Granddaughter Heather and her husband Kyle 
are expecting a SON in April of 2013!  His name
is................. KAVEN!!!!

P.S.  Below:  This quilt might look EXACTLY like the one above, and it is...
ALMOST!!   This quilt is tied with a pale yellow yarn on each 
monkey's tail-- that, instead of light brown colored yarn as above.  
This would make it look just a little bit....more "girly"?  Jenn and Isaac's 
little girl will be arriving before the end of this month (February 2015)

.........................
Below:  Two generations after me, this kind of crib 
quilt is still being made around here!  
These pictures taken on Jan. 5, 2013 are of Granddaughter
Megan making her crib quilt which, itself, from start to finish, 
'involved' THREE generations!--daughter, mother, grandmother (me).  
(Other than the different colors/print, it is 
like the other quilts shown in this post.)

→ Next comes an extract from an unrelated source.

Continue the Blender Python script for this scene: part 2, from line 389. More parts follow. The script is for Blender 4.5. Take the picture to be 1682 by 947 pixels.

After Megan and Steve chose/bought the fabric, 
Megan first cut the ELEVEN strips of fabric for the ruffle.  
Thanks, Cheryl, for doing so much of the 'assembling/sewing' 
(you did an expert job!) which allowed Megan to 
closely watch/learn how to do each step.   
'Attaching the batting' and the actual tying of 
the quilt was done here in our living room today.  

Below:  For this afternoon's almost-final step, we were able to 
use the four newly built support stands to hold 
the quilting 'sticks' in place.  (These 4 new support 
stands were made by my sister Nadine and her 
hubby Elden-- and, this is how they look.)
Above:  The vehicle parked outside the window belongs to 
Mr. Keith, a chimney cleaner.  He did a FANTASTIC 
'cleaning job' for us today!! 

OH!, and...much like granddaughter Megan, 
today's finished quilt is BEAUTIFUL! 
▼ 



P.S.  Two days after this quilt was finished and 
these pictures were taken, both Megan and Steve 
stopped in here after an appointment 
with the doctor--  she asked me to close my 
eyes and hold out my hand.  I did.  Opening 
my eyes, I saw a very beautiful little 
PINK rubber  ducky. THE BABY IS A GIRL!!!!!
(Her name is... Lucy!!!!)   
After the pink rubber ducky 'landed' in my 
hand, Megan dumped a few PINK M&M's 
into my hand.   Cute, cute, cute!!!!